Who would win this civil war? What would happend to the losers, where would they go?

It would depend on a lot of things.

How did the civil war start? How much support is there for the various factions? Does the Soviet Union still exist in ATL?
 
In general terms fullscale civil war is inevitable without some sort of deal by the mid 90's, the hatreds will be boiling over and once Mugabe turns zimbabwe into the clusterf**k it's inevitably going to become the whites have an object lesson in what they think majority rule will bring.

In terms of how a war goes I'd expect efforts to seize and "cleanse" the cape area of blacks, followed by a nasty partiation. If things get really bad then by 1990 SA already had half a dozen nukes, could build more and if things get really bad for the white's they could end up.being used... Either way no good ending for either side:-(
 
In general terms fullscale civil war is inevitable without some sort of deal by the mid 90's, the hatreds will be boiling over and once Mugabe turns zimbabwe into the clusterf**k it's inevitably going to become the whites have an object lesson in what they think majority rule will bring.

In terms of how a war goes I'd expect efforts to seize and "cleanse" the cape area of blacks, followed by a nasty partiation. If things get really bad then by 1990 SA already had half a dozen nukes, could build more and if things get really bad for the white's they could end up.being used... Either way no good ending for either side:-(

Firstly, white South Africans were well aware of what could happen in Africa once colonial or minority rule ended.

Mozambique, the Congo, Uganda, Angola, amongst others, had all already happened. Zimbabwe going south wouldn't change much.

Secondly, a full-scale civil war in South Africa in the 1990s may well butterfly away Mugabe's excesses.

There may be a greater will on the part of the international community to ensure Zimbabwe doesn't become an economic basketcase.
 
Secondly, a full-scale civil war in South Africa in the 1990s may well butterfly away Mugabe's excesses.

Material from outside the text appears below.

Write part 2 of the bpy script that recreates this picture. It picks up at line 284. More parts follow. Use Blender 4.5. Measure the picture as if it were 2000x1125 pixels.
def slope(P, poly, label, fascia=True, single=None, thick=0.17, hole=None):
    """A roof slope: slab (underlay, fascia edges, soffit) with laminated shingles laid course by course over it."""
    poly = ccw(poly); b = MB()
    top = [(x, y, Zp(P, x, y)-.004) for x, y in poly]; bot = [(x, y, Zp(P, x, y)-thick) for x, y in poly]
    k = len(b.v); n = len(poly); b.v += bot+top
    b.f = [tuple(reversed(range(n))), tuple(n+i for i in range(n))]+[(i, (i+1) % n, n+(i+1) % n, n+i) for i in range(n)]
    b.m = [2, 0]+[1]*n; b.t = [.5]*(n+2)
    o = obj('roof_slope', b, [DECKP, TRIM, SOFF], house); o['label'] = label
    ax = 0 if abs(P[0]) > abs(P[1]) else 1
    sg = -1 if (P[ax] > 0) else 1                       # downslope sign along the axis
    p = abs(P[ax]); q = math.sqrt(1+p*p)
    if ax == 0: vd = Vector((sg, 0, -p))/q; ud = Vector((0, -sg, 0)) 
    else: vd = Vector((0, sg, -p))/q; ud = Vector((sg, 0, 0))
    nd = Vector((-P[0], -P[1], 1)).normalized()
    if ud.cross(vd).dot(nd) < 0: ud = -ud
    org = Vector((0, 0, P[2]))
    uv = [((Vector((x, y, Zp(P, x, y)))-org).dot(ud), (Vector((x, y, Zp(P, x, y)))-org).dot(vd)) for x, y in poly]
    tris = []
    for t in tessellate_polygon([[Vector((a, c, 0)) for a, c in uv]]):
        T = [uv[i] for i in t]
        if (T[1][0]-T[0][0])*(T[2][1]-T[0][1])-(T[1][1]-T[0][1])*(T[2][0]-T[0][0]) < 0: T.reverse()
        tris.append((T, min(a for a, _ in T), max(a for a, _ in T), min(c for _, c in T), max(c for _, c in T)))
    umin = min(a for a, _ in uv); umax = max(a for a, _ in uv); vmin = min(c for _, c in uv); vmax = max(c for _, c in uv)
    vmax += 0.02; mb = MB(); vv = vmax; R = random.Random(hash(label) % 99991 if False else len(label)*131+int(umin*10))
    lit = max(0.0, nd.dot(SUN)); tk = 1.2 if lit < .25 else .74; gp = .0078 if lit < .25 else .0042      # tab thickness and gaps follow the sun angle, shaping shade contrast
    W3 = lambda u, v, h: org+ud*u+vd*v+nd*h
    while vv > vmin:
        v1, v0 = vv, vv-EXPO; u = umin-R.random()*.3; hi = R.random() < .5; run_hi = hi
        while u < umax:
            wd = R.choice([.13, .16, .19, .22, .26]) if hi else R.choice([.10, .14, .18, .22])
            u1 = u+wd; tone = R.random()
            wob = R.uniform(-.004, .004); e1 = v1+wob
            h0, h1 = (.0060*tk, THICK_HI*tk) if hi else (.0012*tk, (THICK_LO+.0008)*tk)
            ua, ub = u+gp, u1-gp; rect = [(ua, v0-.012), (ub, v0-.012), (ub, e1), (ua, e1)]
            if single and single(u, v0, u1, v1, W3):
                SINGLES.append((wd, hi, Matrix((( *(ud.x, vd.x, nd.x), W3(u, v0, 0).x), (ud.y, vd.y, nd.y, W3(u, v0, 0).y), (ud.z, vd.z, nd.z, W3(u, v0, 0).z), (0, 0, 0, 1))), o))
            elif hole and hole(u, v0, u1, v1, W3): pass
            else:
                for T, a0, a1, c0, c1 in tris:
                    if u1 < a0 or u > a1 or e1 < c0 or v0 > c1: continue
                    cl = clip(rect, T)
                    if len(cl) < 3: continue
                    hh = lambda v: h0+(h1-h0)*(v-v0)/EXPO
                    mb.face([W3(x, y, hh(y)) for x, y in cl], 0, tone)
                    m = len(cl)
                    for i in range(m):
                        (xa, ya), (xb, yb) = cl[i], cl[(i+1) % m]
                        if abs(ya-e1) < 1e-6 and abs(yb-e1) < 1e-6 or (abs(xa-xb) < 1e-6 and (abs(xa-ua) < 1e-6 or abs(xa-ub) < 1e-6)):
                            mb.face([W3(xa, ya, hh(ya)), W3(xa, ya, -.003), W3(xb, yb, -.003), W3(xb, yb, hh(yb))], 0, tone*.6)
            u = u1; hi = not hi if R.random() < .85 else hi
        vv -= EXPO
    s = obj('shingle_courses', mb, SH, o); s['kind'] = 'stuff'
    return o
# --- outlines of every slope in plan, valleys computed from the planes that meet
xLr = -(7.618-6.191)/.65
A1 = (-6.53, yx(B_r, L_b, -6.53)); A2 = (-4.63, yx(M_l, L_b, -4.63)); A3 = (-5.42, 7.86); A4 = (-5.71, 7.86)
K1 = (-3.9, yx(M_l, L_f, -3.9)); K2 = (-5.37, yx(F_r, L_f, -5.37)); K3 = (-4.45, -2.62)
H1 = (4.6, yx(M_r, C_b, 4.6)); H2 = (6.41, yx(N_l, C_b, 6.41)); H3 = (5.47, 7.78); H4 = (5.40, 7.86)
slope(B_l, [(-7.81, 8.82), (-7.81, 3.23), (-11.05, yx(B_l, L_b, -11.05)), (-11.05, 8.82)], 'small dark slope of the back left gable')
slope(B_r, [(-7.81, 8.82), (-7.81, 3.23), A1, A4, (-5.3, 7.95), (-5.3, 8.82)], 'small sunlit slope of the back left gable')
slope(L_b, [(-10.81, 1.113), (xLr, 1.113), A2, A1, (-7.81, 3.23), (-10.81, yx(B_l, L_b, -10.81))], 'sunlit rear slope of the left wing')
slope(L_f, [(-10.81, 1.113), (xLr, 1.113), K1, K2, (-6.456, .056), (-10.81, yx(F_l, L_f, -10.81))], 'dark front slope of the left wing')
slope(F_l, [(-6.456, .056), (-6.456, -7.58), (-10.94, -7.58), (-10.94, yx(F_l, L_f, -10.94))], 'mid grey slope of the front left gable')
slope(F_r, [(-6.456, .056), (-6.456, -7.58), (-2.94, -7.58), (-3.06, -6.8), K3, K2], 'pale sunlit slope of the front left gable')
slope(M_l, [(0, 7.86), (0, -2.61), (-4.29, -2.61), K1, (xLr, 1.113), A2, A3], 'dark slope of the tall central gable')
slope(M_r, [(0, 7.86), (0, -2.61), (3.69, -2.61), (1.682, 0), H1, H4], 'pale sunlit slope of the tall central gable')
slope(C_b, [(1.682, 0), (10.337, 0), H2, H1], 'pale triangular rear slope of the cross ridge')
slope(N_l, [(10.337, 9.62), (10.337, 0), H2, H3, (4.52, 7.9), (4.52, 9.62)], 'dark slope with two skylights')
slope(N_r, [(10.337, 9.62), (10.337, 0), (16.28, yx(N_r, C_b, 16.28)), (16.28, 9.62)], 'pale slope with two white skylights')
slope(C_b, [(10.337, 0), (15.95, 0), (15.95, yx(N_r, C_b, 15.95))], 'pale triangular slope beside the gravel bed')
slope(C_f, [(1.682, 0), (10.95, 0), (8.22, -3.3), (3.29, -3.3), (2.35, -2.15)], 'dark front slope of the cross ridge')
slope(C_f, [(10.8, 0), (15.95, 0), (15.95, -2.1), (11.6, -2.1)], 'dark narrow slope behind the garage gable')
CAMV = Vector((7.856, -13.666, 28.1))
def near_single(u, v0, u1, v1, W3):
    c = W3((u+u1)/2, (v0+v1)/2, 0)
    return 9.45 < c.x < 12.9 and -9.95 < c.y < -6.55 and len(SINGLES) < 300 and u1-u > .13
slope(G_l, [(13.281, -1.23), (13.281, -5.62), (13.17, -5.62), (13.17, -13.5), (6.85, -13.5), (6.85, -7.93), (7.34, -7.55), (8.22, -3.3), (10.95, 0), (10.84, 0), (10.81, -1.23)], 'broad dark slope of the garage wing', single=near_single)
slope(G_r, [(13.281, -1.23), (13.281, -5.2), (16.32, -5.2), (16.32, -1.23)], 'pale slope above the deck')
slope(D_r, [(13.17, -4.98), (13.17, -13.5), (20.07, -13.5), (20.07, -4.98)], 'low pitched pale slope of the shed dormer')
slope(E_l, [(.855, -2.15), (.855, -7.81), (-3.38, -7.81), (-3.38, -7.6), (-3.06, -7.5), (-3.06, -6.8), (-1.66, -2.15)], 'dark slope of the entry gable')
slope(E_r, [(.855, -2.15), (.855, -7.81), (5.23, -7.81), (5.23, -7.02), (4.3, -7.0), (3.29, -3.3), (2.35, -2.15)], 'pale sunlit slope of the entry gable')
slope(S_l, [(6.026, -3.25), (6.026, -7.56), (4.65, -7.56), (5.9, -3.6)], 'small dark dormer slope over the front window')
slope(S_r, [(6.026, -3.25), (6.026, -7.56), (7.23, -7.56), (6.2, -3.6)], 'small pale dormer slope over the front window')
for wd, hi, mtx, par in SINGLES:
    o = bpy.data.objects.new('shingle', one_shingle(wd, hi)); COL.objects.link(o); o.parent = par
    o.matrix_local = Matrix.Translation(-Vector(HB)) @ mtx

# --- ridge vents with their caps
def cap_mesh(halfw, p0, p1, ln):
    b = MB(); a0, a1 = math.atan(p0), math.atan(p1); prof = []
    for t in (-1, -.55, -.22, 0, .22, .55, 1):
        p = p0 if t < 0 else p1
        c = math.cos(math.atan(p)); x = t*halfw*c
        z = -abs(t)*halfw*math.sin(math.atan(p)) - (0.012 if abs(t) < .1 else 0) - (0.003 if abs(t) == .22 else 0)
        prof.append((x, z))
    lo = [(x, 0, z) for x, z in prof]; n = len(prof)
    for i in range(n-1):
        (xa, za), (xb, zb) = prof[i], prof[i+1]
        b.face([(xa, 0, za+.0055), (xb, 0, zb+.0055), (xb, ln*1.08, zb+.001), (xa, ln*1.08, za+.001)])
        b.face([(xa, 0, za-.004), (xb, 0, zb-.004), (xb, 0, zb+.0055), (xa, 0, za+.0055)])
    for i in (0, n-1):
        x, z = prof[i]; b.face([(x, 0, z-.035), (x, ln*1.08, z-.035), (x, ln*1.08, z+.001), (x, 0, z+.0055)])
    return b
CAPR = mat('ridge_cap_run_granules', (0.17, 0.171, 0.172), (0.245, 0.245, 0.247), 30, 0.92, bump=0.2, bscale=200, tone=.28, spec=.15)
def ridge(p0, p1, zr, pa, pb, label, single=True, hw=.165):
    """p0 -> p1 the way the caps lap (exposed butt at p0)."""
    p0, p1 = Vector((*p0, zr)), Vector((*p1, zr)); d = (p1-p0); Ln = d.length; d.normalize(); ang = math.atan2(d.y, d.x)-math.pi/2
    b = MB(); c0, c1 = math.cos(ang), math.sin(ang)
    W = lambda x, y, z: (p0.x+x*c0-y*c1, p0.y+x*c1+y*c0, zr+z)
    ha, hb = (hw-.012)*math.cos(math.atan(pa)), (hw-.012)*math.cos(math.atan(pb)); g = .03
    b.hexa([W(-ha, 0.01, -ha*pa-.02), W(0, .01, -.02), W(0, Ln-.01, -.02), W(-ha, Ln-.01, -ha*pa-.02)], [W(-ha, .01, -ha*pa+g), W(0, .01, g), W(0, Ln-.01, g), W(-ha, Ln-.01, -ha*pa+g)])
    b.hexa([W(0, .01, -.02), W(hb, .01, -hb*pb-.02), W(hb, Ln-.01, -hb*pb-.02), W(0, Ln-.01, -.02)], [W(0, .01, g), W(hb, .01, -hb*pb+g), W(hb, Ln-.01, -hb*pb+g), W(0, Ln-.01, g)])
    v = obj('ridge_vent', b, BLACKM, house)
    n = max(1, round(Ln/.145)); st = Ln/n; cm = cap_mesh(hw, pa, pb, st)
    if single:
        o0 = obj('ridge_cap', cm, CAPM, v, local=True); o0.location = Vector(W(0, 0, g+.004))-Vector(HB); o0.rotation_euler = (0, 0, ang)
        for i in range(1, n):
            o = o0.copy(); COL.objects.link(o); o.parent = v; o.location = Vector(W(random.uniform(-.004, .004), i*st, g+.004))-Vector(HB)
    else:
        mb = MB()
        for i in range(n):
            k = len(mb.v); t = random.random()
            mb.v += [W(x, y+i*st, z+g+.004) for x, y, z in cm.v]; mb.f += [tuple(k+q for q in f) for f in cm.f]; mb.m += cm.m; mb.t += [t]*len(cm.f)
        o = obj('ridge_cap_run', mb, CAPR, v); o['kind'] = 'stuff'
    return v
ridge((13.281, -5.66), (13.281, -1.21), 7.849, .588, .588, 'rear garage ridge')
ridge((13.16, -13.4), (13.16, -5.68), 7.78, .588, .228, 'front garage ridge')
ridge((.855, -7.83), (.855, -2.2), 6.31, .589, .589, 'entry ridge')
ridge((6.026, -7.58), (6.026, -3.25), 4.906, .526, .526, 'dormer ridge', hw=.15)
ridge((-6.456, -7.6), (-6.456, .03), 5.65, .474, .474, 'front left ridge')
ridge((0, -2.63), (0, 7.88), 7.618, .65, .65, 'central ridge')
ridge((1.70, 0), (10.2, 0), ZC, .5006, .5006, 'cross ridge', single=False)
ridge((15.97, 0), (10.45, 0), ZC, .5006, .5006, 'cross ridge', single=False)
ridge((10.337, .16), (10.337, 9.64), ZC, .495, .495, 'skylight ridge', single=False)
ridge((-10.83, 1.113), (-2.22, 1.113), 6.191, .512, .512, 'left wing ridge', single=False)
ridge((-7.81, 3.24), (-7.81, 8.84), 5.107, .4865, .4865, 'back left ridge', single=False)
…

Or exaggerate them. After all, if he has the evil white supremists next door to use as a strawman, painting all whites with the same brush, who in Zimbabwe is going to stand up and tell him to stop? The MDC would be targeted as enemies of the state.
Who outside of Zimbabwe could stand up to him without being called a Colonialist, White Supremist, Slave owner or a myriad of other insults?
It would be marginally safer to do nothing politically.

As for South Africa, a white state around the cape and that would be that, both it, and the new South Africa would be pretty fucked for a while despite having billions of dollars worth of natural resorces.